Monday, 29 May 2006
My instructions are to find a Ms Chan at Peking Road, at 7am. How many Ms Chans will there be in a Tsimshatsui street? As it happens, she is easy to find, looking important in a bright blue travel agency uniform and holding a clipboard. Fat Karen and another of S-Meg Holdings’ lower-ranking female staff are also there, along with their respective spouses. The Spring dinner prize was a trip for two, they ask. Why didn’t I bring anyone with me?
“I have no friends,” I reply, “and if I did, I wouldn’t wish this on them, even assuming they would agree to come – which they wouldn’t.” As they digest this, we board a bus. It trundles through the morning traffic to call at exotic Shatin and mystical Fanling to pick up more victims. By the time we get to the border at Shataukok, there are, not counting the driver, a dozen of us – me, plus five, very average 30-something couples, and Ms Chan, who introduces herself as Yo-yo.
Once on Mainland territory, in a damp suburb of Shenzhen, we transfer to a minibus and are joined by our guide, Boris. We head east, and he assures us that our destination is safe. “People in Shantou and Chaozhou don’t speak Cantonese,” he admits, “but Chiuchow food is not strange. You can eat it with no problem.”
After passing through rush-hour traffic, we set off along the Shen Shan Expressway. We pass by suburbs devoted not only to light industry, but offices and shopping centres – the modern buildings rising from the woodland remind me of the exurban landscape around Washington DC, around areas like Tyson’s Corner, Herndon and Vienna. After 50 miles or so, we are surrounded by mountainous scrubland, much like the New Territories, except it goes on and on, like real wilderness. Just an hour away from the border.

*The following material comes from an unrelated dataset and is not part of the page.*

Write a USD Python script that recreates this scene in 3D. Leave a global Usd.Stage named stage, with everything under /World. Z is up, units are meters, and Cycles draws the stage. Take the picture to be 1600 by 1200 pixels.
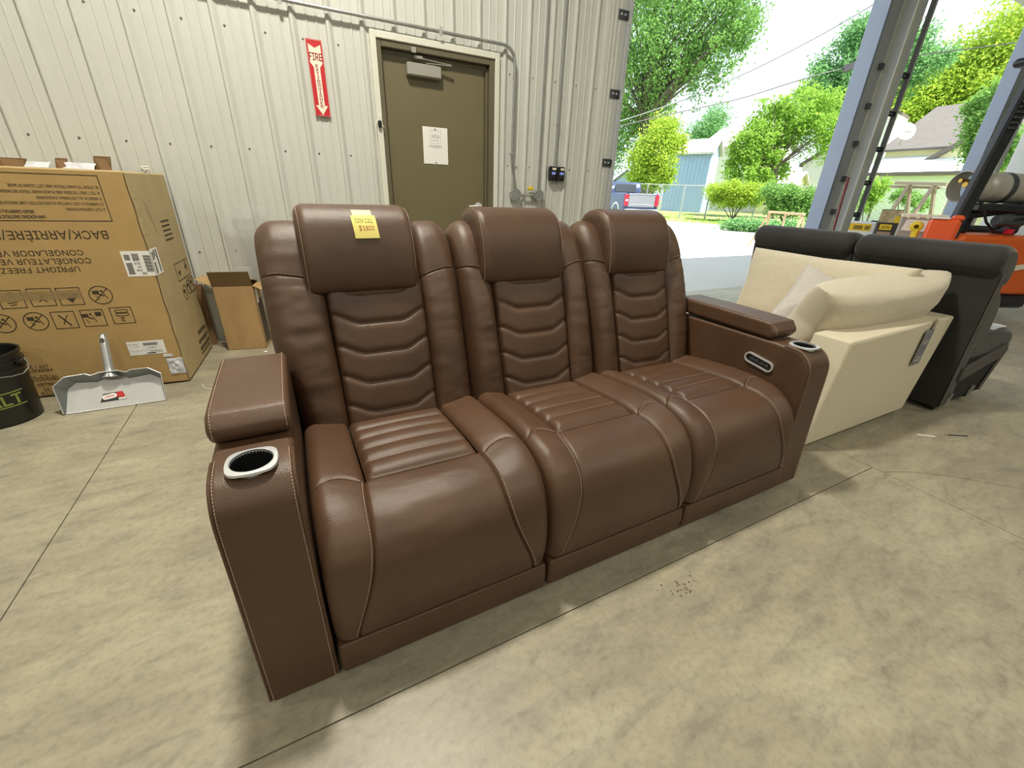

I spy a business opportunity – lots of unused south-facing slopes begging to be subdivided into grave plots, with no-one’s feng shui to wreck. Looking around the minibus, I see I am alone in finding the scenery interesting. Every other fellow tourist is asleep. A few have brought little blow-up pillows that wrap around their necks, like air travellers who take things too seriously.
Lunch is in a cavernous but deserted tourist restaurant in a coastal settlement called Houmen. Fellow-travellers murmur their approval at the gwailo’s chopstick skills. I must have a very high IQ, they more or less venture to suggest. And who am I to disagree? Back on the bus, we zip past lychee orchards and duck and fish farms, while Boris tells us more about where we are going. “We are now in the Chiuchow area,” he declares. “These people traditionally are involved in smuggling, piracy and illegal emigration.” The road surface becomes rougher, and I wish I hadn’t had so many fishballs. “When we arrive at the hotel, you will have a seven course dinner,” Boris tells us. “After that, you are free. If you like, you can go to the night market and try typical Chiuchow beefballs.”
Thanks to maintenance works, the Shen Shan Expressway – a four-lane freeway in theory – is reduced to one lane in each direction for most of the second half of the 400-kilometre journey. It’s almost as bad as certain major roads in certain First World countries I can think of. At a Sinopec service station, I look around the little supermarket. Oil, car batteries, ice cream, cold drinks, big bottles of beer, jars of dried fruit peel and an impressive range of pornographic magazines and DVDs, gleefully defying their illegality in simplified characters.
Later on, we drop into a tea plantation and sample six different types of brew. Maybe I am mesmerized by the tea babes who hand out the little cups, but I am most taken with a variety called ‘one leaf’ and actually buy some. Initially tasting bitter, then becoming sweet to the palate, it seems to complement my personality. Or something.
On the outskirts of Shantou (aka Swatow), we visit a temple at the top of a mountain. “Chiuchow people are the Jews of China,” Boris informs us. “They make lots of money. So they like to renovate temples like this to give everyone the impression that they are honourable.” This site dates from the Ming dynasty and has a huge boulder hollowed out to make a chapel. We then visit another temple, funded by overseas Chinese billionaires and opened by the Queen of Thailand. It is aimed at encouraging people to seek simple and contented lives. And then a third temple, with a hot spring that cures all sorts of ailments. Or it might, but Boris has other ideas. “Don’t drink it,” he warns.
Finally, we drive into Shantou city. “This is the peanut candy capital of the world,” we are told, “and on your left is the TV tower, which is the worst one in China.” Boris points out the new apartment blocks in a suburb on reclaimed land. “These flats are very nice and they only cost…” At this point, his mobile phone goes. We all wait in suspense while he finishes the call. “…You can buy them for HK$300,000,” he concludes. Waaah!
“Most drug dealers are Chiuchow,” Boris tells us as we get out of the bus to check in to the Meritus Hotel. “This place is partially closed owing to lack of business. The bathrooms are really big – you can get four people in a shower.” Waaah!